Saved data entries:
━━━━

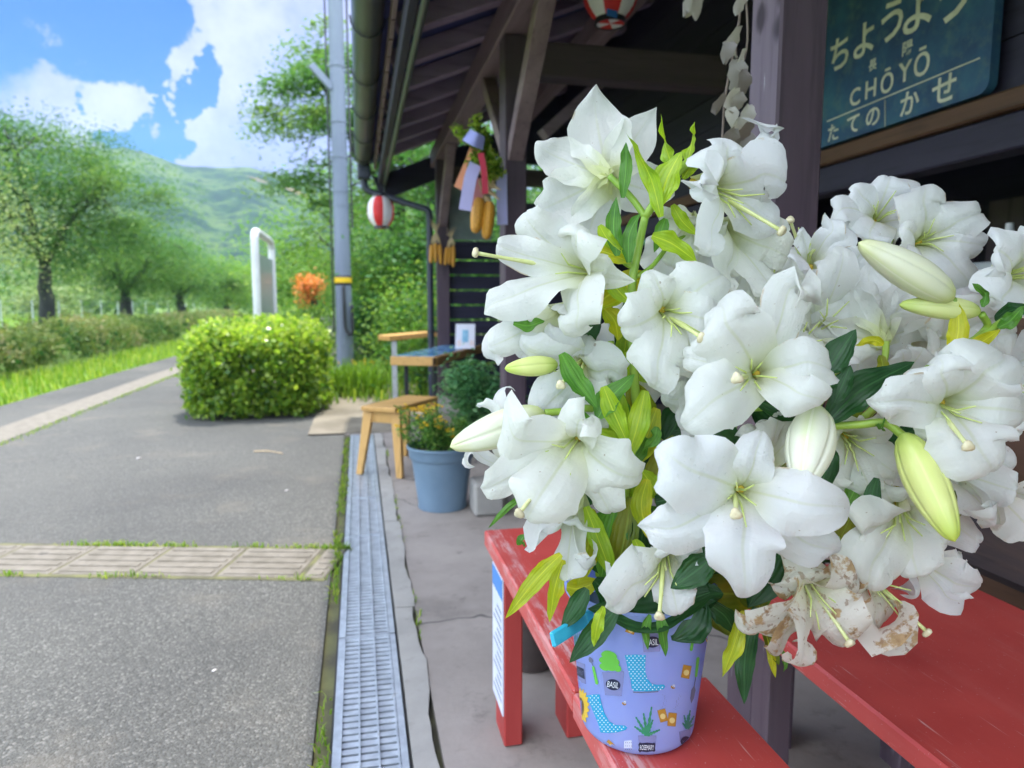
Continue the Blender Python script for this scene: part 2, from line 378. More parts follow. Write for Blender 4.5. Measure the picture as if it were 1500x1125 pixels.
# ragged kerb stone between drain and floor
def ragged(x0, x1, y0, y1, z0, z1, name, m, seed, step=.05):
    r = random.Random(seed); n = int((y1-y0)/step); vs = []; fs = []
    e = 0
    for i in range(n+1):
        y = y0+(y1-y0)*i/n; e = e*.75+r.uniform(-.006, .006); xl = x0+r.uniform(-.001, .001); xr = x1+e
        vs += [(xl, y, z1+r.uniform(-.0015, .0015)), (xr, y, z1+r.uniform(-.003, .001)), (xl, y, z0), (xr, y, z0)]
    for i in range(n):
        a = i*4; c = a+4; fs += [(a, a+1, c+1, c), (a+1, a+3, c+3, c+1), (a+2, a, c, c+2)]
    fs += [(0, 2, 3, 1)]
    q = MB(); q.add(vs, fs); return q.build(name, m)
kx = .092
for i, (y0, y1) in enumerate(((-3, 1.19), (1.198, 2.22), (2.228, 3.15), (3.158, 4.3), (4.308, 5.4))):
    tag(ragged(kx, .152, y0, y1, -.3, .006, 'kerb', M['kerb'], i), kind='structure')
b = MB(); b.box((.159, -3, -.4), (4.2, 6.9, 0)); b.box((-.4, 5.41, -.4), (.16, 6.2, .0)); tag(b.build('station_floor', M['concrete']), kind='structure')
b = MB(); b.box((.10, -3, -.4), (.19, 5.4, -.02)); tag(b.build('kerb_joint_ground', M['moss']), kind='structure')
b = MB()   # drain channel: floor and two rims
b.box((-.086, -3, -.3), (.090, 5.4, -.10), 0); b.box((-.088, -3, -.099), (-.084, 5.4, -.006), 0); b.box((.087, -3, -.099), (.091, 5.4, -.006), 0)
tag(b.build('drain_channel', M['dark']), kind='structure')
# ---- gratings: bearing bars along, close cross bars
labs = ['steel drain grating lifted slightly at its end nearest the lily bench', 'steel drain grating running beside the red bench leg', 'steel drain grating joining the striped tactile tiles', 'steel drain grating beside the blue plant pot', 'steel drain grating under the wooden stool leg', 'short steel drain grating ending at the garden soil']
segs = [(.35, 1.39), (1.395, 2.05), (2.055, 3.0), (3.005, 3.6), (3.605, 4.6), (4.605, 5.38)]
for (y0, y1), lb in zip(segs, labs):
    z = .0 if y0 > 1 else .004
    rt = thing('drain_grating', (0, (y0+y1)/2, z), lb, 'grating', 'steel gratings over the drain')
    q = MB()
    for xa, xb in ((-.082, -.064), (.068, .084)): q.box((xa, y0, z-.03), (xb, y1, z+.002))
    q.box((-.082, y0, z-.03), (.084, y0+.006, z+.0015)); q.box((-.082, y1-.006, z-.03), (.084, y1, z+.0015)); q.build('frame', M['galv'], rt)
    q = MB()
    for x in (-.064, -.022, .021, .064): q.box((x-.0021, y0+.006, z-.028), (x+.0021, y1-.006, z+.003))
    n = int((y1-y0)/.0245)
    for i in range(n):
        y = y0+.008+(y1-y0-.016)*i/(n-1); q.box((-.066, y-.0088, z-.012), (.069, y+.0088, z-.0025))
    q.build('bars', M['galv'], rt)
# ---- tactile tile band across the platform, turned a little from square
tp = Vector((-.104, 2.68, 0)); tdir = Vector((-1.34, .345, 0)).normalized(); tn = Vector((-tdir.y, tdir.x, 0))*-1
tb = MB()
for i in range(9):
    c = tp+tdir*(.10+i*.312-.155+(.0 if i else 0)); hw = .152
    if i == 0: c = tp+tdir*.045; hw = .041
    tb.obox(c+Vector((0, 0, -.04)), tdir, tn, (hw, .148, .0455), 0, .004)
    for k in range(-2, 3):
        tb.obox(c+tn*(k*.058)+Vector((0, 0, .0072)), tdir, tn, (max(.01, hw-.018), .016, .0022), 0, .0018)
tag(tb.build('tactile_path', M['tile']), kind='structure')
q = MB(); q.obox(tp+tdir*1.22+Vector((0, 0, -.016)), tdir, tn, (1.22, .172, .018)); tag(q.build('tactile_path_joint_ground', M['moss']), kind='structure')
# ---- weeds in the joints
P = []
def along(p, q, n, sd, clump=None):
    p, q = Vector(p), Vector(q)
    for _ in range(n):
        k = RNG.random() if clump is None else float(np.clip(RNG.choice(clump)+RNG.normal(0, .025), 0, 1))
        v = p+(q-p)*k; P.append((v.x+RNG.normal(0, sd), v.y+RNG.normal(0, sd), 0))
e0, e1 = tp-tn*(-.16), tp-tn*.16
far0, far1 = e0+tdir*2.3, e1+tdir*2.3
along(e0, far0, 420, .008, [.03, .08, .16, .3, .38, .42, .44, .47, .02]); along(e1, far1, 120, .008, [.05, .3, .52, .54, .35])
along((-.106, .9, 0), (-.106, 5.2, 0), 700, .010, [.1, .14, .36, .41, .43, .47, .6, .64, .68, .72, .8, .9, .97])
along((.16, 1, 0), (.165, 5, 0), 60, .004, [.3, .5, .62, .9])
along((-2.50, 5.5, 0), (-2.54, 12, 0), 900, .02); 
tag(blades('joint_weed_grass', np.array(P), .026, .005, L['grass'], lean=.9), 'small weeds growing in the joints of the paving', 'weeds', kind='stuff')
# ---- grass verge between platform edge and azalea row
n = 9000; yy = 5+45*RNG.random(n)**1.6; P = np.stack([-3.5-1.45*RNG.random(n), yy, np.full(n, -.12)], 1)
tag(blades('verge_grass', P, .20, .018, L['grass'], lean=.7), 'bright green grass strip along the platform edge', 'grass', kind='stuff')
b = MB(); b.box((-12, -4, -.4), (-3.46, 70, -.12)); tag(b.build('verge_ground', M['meadow']), kind='structure')
n = 9000; P = np.stack([-6.5-30*RNG.random(n)**1.3, 10+60*RNG.random(n), np.full(n, -.13)], 1)
tag(blades('field_grass', P, .26, .05, L['grass'], lean=.6), 'bright green field grass beyond the tree row', 'grass', kind='stuff')
# ============================================================ HILLS
ridge = [(-1200, 250), (-500, 235), (-200, 215), (0, 222), (140, 226), (190, 224), (225, 230), (252, 240), (275, 249), (310, 251), (350, 251), (372, 250), (400, 258), (440, 271), (480, 281), (540, 296), (640, 300), (800, 285), (1000, 270), (1400, 250), (2200, 260)]
def ridge_y(x):
    for (a, ya), (b, yb) in zip(ridge, ridge[1:]):
        if a <= x <= b: k = (x-a)/(b-a); return ya+(yb-ya)*k
    return 260
vs = []; fs = []; NX, NYY = 190, 46
for i in range(NX):
    px = -1000+2600*i/(NX-1)
    d = ray(px, 444); d.z = 0; dn = d.normalized(); cosv = dn.dot(Vector((CF.x, CF.y, 0)).normalized())
    for j in range(NYY):
        s = j/(NYY-1); dist = 300+460*s; topz = 1+(444-ridge_y(px))/FPX*760*cosv
        f = s**1.15; p = dn*dist
        nn = mnoise.fractal(Vector((p.x*.010, p.y*.010, 3.1)), 1., 2.1, 6); nr = mnoise.noise(Vector((px*.02, 0, s*2.0)))
        z = topz*f+(nn*8+nr*6)*math.sin(PI*min(s, .995))*(.35+s)+(nn*2.2+mnoise.noise(Vector((px*.21, 7, 0)))*2.2 if s == 1 else 0)
        if j == 0: z = -2
        vs.append((p.x, p.y, z))
for i in range(NX-1):
    for j in range(NYY-1):
        a = i*NYY+j; fs.append((a, a+NYY, a+NYY+1, a+1))
m, t, bs = newmat('hillside'); v = t.coord('Object')
n1 = t.noise(v, .020, 8, .66); n2 = t.noise(v, .11, 6, .7)
c = t.ramp(n1, [(.40, (.014, .045, .024)), (.48, (.032, .080, .032)), (.52, (.078, .138, .044)), (.66, (.12, .18, .05))])
c = t.mix(t.maprange(n2, .52, .60), c, (.012, .038, .026))
sc = None
for (px, py, r) in ((379, 283, 9), (432, 285, 7), (372, 268, 4)):
    p = atY(px, py, 690); dd = t.node('ShaderNodeVectorMath', operation='DISTANCE'); t.link(v, dd.inputs[0]); dd.inputs[1].default_value = p
    q_ = t.math('SUBTRACT', 1., t.maprange(t.math('ADD', dd.outputs['Value'], t.math('MULTIPLY', t.math('SUBTRACT', n2, .5), 18.)), r*.7, r*1.9)); sc = q_ if sc is None else t.math('MAXIMUM', sc, q_)
c = t.mix(sc, c, (.52, .36, .22))
t.link(c, bs.inputs['Base Color']); bs.inputs['Roughness'].default_value = 1; bs.inputs['Specular IOR Level'].default_value = 0
t.link(t.bump(n2, 1., 6), bs.inputs['Normal'])
q = MB(); q.add(vs, fs); tag(q.build('hills', m, smooth=True), kind='structure')
# ============================================================ HAZE
m = bpy.data.materials.new('haze_air'); m.use_nodes = True; t = NT(m); t.n.clear()
pv = t.node('ShaderNodeVolumePrincipled'); pv.inputs['Color'].default_value = (.60, .80, 1, 1); pv.inputs['Density'].default_value = HAZE; pv.inputs['Anisotropy'].default_value = 0.2
t.link(pv.outputs[0], t.node('ShaderNodeOutputMaterial').inputs['Volume'])
q = MB(); q.box((-1300, -1300, -6), (1300, 900, 196)); tag(q.build('haze', m), kind='stuff')
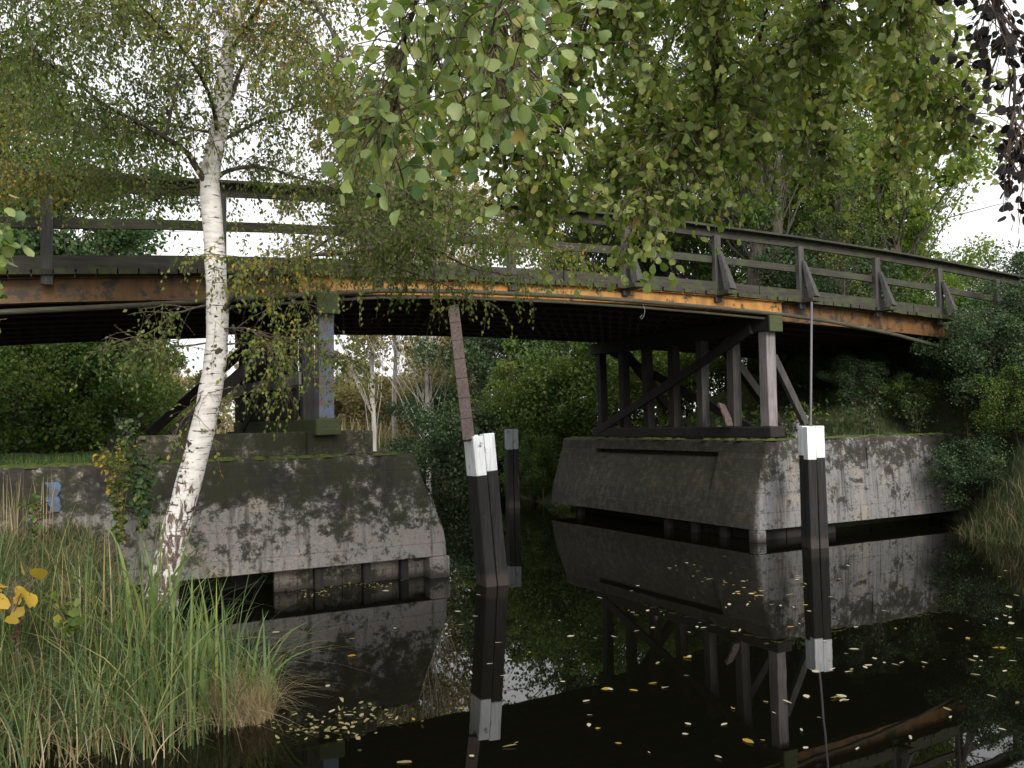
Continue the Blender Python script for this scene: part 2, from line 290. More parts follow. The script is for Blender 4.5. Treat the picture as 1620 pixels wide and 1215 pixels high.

━━━━

Description of the task: Check each line of the records for the word "More" and extract those that contain it.

Response to the task:
Continue the Blender Python script for this scene: part 2, from line 378. More parts follow. Write for Blender 4.5. Measure the picture as if it were 1500x1125 pixels.
Continue the Blender Python script for this scene: part 2, from line 290. More parts follow. The script is for Blender 4.5. Treat the picture as 1620 pixels wide and 1215 pixels high.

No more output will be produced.